The production of Die Fledermaus currently onstage at the Lyric Opera of Chicago is smart, goofy and not too fussed about keeping all its parts under tight control. That’s a good thing.
After the unremitting seriousness of Otello and Parsifal and the prim horror of La Traviata, it’s a pleasure to see the company let their hair down with this holiday favourite. The operetta by Johann Strauss Jr has tunes, dancing, infidelity, uppity maids, drunkenness and, of course, plenty of scheming. But it also has enough self-reflexivity to keep a modern audience laughing. Laughter is in no short supply in this show, and it seems to predispose audiences to be gentler on the singers. The applause flowed like champagne at a ball given by a Russian prince, anointing arias performed with varying degrees of charm.
Luckily, though, there are no real misses, as the production gathers an able cast with a surprisingly diverse range of comic style: Bo Skovhus as the randy Eisenstein, Juliane Banse as a rather serious Rosalinde, and Daniela Fally as the maid Adele. Fally has so much fun on stage you are tempted to forgive her – or director E. Loren Meeker’s – excesses, such as the second time she does the splits onstage. It starts to feel a little needy, like some triple-threater’s audition. But I wouldn’t want to lose the comic inflections she borrows from musical theater, which fit surprisingly well with her light coloratura. They set the right tone for the night.

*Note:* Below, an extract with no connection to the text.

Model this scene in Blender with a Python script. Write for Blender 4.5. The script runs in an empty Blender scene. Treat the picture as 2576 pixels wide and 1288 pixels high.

I like Skovhus better when he’s singing than when he’s acting, as his bold, rich baritone does the work for him and keeps his hamming to a minimum. In song he is a thoroughly convincing and even moving Eisenstein, capturing a sense of nobility within the farce. Outside of song, he is, I am afraid to say, too corny even for Strauss, persisting in a Steve Martin-esque physical humour that threatens to make the whole thing a joke. Which it almost is. But you need only look at Adrian Erod’s Doctor Falke, often not far from Eisenstein, to see a man who’s funny because he doesn’t mug for a laugh. Michael Spyres is consistently hilarious as a German singer pretending, or wanting, to be Italian, which is made all the funnier because he really has an exceptional voice. That’s the key to this kind of operetta: it should be ridiculous and ravishing at once.
The other disjunctive identity is Count Orlovsky, who is played by a woman – in this case the mezzo-soprano Emily Fons. It is an especially delightful trouser role since the Count is no gasping boy but a grown man, and one who seems to have less fun at his own party than anyone else.
The sets are elegant and practical, for instance in the second act, when several layers of backdrops are consecutively raised to provide an ever-deepening visual novelty. The first and third acts both take place on stages with two levels, though this is used to far greater effect in the first. The production, which originates in San Francisco, never feels spare, but rather seems to spare no expense in creating rich textures against which the zaniness of these bumbling characters takes place.
I was both delighted and dismayed to discover the joke about the Mayor of Toronto inserted into the third act, the specifics of which you will have to discover for yourself. As a Torontonian, I can say that we are both annoyed and weirdly proud that we have become sufficiently infamous to be ridiculed so widely by Americans. To have an opera company – in a production of Die Fledermaus! – make disparaging remarks about you must surely be a sign that the bottom of the barrel has been reached. We’ll allow the joke. It is our Christmas gift to you.